== PROBLEM STATEMENT ==
Copy only what lies from the line containing "Reconstruct this image" through the line containing "from mathutils import Vector" in the entries below, keeping both end lines exact and dropping every picture.

Entries with scene source code:
— begin —
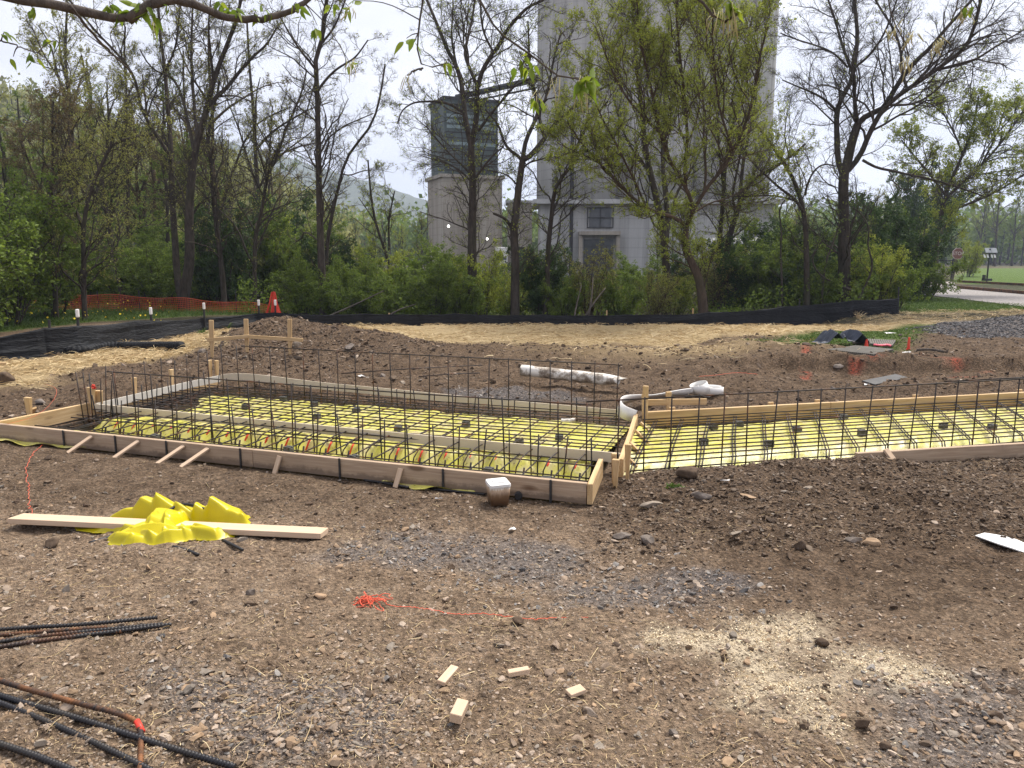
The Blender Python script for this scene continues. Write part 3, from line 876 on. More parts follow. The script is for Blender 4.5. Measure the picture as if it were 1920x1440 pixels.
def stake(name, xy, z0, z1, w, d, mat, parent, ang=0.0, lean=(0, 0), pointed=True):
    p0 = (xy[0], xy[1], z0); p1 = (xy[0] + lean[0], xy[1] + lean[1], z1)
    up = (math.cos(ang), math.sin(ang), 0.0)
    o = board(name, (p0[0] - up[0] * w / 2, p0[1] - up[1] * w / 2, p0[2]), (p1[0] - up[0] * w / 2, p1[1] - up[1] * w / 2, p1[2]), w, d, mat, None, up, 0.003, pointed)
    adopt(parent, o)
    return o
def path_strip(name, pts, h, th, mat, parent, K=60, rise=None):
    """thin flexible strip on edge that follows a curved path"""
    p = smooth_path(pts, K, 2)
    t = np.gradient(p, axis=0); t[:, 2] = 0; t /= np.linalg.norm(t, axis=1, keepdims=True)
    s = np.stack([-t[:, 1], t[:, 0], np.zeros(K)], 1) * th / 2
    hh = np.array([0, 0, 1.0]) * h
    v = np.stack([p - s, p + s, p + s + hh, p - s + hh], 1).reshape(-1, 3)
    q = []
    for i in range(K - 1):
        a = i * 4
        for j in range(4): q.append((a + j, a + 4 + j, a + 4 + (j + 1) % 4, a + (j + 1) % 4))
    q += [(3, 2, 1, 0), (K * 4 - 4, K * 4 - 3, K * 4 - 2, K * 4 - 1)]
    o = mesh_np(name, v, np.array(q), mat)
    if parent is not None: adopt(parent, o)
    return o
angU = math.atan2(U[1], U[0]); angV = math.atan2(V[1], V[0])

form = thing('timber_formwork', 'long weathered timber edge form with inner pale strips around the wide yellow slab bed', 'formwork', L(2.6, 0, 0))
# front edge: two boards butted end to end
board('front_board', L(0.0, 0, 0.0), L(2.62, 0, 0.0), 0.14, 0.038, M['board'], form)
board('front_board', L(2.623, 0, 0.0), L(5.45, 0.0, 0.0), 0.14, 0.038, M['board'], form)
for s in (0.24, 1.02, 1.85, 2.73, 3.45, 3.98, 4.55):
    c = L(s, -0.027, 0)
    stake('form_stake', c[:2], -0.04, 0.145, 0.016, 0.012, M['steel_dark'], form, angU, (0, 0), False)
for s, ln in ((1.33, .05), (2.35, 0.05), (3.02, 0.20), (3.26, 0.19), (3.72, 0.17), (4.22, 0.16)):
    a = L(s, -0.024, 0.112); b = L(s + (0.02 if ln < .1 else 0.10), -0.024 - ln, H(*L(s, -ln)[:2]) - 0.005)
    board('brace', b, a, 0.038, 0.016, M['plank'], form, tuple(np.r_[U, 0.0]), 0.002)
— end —
— begin —
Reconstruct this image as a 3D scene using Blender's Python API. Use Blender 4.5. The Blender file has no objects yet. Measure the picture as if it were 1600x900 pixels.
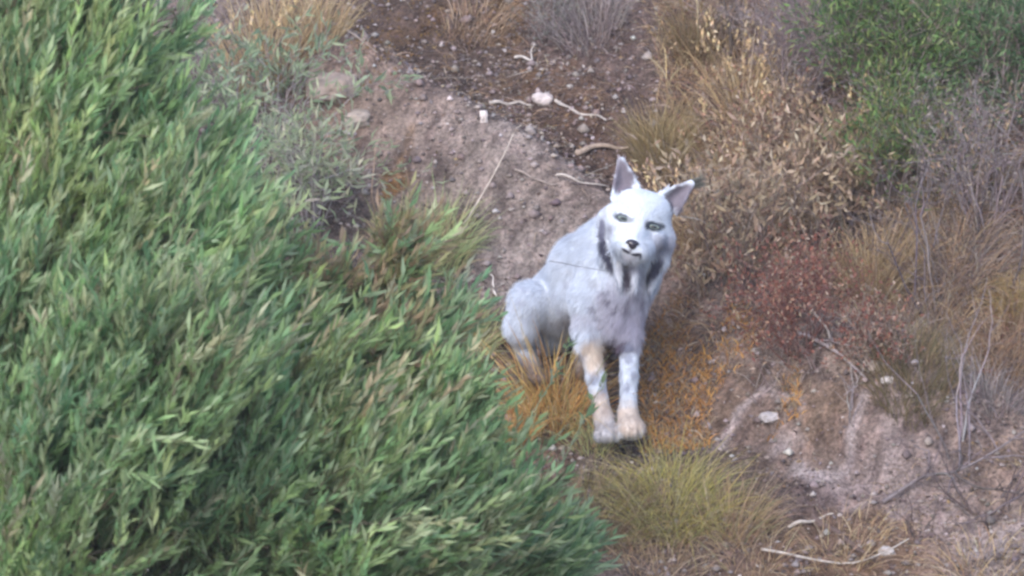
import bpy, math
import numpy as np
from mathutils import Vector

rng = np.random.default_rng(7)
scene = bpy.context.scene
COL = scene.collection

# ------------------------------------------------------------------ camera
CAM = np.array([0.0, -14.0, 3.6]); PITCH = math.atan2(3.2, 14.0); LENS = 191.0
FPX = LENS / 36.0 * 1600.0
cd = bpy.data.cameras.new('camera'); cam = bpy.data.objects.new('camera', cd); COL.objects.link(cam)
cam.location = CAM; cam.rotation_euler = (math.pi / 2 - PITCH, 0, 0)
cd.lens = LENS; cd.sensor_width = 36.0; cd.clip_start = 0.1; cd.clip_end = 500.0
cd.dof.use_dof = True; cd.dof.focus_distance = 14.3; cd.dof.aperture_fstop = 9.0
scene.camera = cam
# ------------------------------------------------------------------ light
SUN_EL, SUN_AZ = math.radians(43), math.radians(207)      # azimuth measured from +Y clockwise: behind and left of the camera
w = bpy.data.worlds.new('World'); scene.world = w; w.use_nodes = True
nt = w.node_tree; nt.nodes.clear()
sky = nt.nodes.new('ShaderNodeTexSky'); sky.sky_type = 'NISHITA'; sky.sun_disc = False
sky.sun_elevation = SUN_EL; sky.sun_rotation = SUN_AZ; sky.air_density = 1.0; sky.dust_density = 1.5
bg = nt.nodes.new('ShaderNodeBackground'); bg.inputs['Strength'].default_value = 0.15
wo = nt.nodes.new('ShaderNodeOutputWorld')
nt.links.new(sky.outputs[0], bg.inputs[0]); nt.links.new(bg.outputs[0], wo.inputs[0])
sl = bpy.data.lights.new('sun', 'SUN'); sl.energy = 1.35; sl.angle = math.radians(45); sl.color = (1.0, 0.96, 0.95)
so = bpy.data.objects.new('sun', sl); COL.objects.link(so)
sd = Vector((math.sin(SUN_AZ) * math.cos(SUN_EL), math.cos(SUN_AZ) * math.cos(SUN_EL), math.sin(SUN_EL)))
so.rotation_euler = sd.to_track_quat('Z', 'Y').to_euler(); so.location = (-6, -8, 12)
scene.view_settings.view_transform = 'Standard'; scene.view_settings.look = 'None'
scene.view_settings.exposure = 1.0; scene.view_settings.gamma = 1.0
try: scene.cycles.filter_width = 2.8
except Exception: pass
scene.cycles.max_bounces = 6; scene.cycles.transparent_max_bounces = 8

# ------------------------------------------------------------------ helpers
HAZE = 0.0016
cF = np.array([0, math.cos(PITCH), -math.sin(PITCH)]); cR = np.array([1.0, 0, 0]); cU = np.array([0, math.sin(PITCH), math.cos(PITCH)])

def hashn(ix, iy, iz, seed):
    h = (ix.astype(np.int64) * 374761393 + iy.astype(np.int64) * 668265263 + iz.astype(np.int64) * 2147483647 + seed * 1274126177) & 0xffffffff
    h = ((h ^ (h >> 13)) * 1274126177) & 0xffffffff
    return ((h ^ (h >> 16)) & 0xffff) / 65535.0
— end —
— begin —
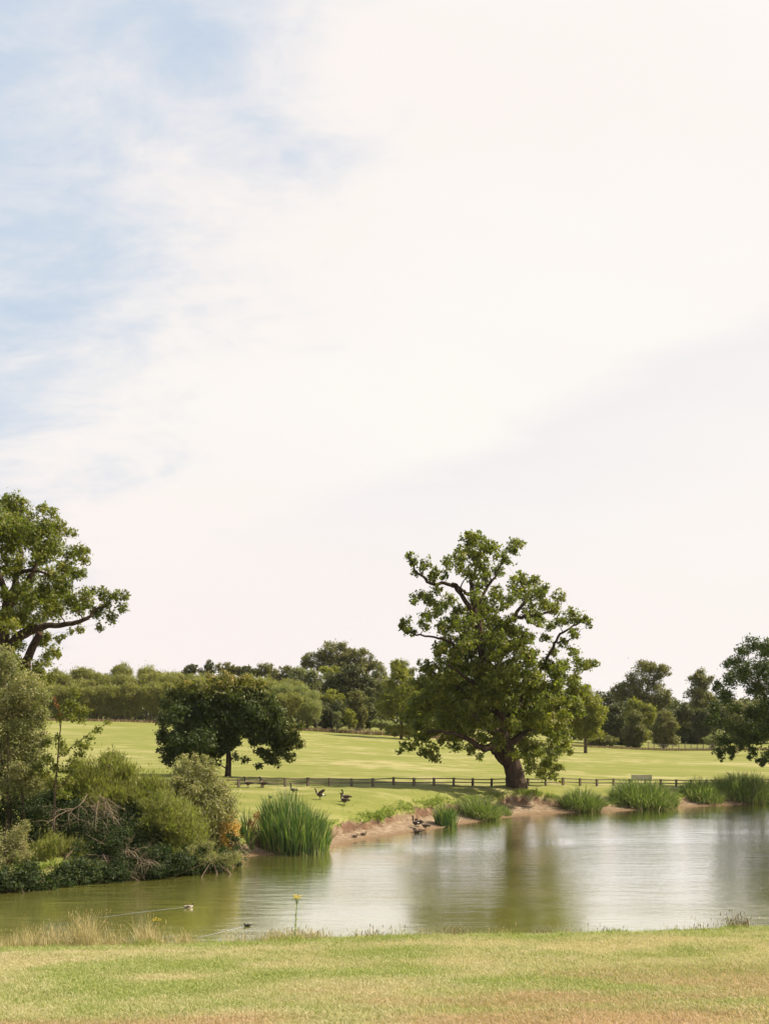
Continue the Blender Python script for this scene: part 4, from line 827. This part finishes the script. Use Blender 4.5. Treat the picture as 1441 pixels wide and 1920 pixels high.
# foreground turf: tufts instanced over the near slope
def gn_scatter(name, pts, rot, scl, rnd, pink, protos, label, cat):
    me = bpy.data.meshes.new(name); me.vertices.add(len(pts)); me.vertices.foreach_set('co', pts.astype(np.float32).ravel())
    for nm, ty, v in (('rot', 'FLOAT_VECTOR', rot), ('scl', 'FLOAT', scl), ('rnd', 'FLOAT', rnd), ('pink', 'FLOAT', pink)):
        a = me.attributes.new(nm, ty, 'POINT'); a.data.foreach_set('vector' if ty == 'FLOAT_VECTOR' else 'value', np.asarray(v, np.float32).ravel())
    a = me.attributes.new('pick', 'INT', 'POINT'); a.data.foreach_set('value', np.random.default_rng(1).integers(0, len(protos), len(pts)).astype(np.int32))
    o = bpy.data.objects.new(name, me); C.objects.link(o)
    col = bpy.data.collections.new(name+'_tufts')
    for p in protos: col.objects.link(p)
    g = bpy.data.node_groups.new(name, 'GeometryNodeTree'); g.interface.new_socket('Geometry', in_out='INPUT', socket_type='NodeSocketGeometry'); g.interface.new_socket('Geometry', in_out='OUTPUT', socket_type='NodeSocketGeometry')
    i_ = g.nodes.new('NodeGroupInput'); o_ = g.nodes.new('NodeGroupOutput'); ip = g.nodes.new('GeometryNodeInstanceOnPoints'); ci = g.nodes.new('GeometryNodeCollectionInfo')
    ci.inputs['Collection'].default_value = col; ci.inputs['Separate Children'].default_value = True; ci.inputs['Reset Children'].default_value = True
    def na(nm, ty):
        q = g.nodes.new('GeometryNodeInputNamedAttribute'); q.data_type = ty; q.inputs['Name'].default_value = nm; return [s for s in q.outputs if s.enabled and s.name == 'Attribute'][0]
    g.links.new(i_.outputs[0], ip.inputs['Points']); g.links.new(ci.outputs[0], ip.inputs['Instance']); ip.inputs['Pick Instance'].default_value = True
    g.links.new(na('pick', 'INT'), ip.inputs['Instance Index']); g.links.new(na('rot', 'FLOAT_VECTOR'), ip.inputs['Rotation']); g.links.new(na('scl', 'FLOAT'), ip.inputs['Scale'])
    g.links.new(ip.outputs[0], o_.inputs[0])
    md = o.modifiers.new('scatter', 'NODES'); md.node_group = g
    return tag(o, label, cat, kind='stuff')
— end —
== OUTPUT FOR THIS EXERCISE ==
Reconstruct this image as a 3D scene using Blender's Python API. Use Blender 4.5. The Blender file has no objects yet. Measure the picture as if it were 1600x900 pixels.
import bpy, math
import numpy as np
from mathutils import Vector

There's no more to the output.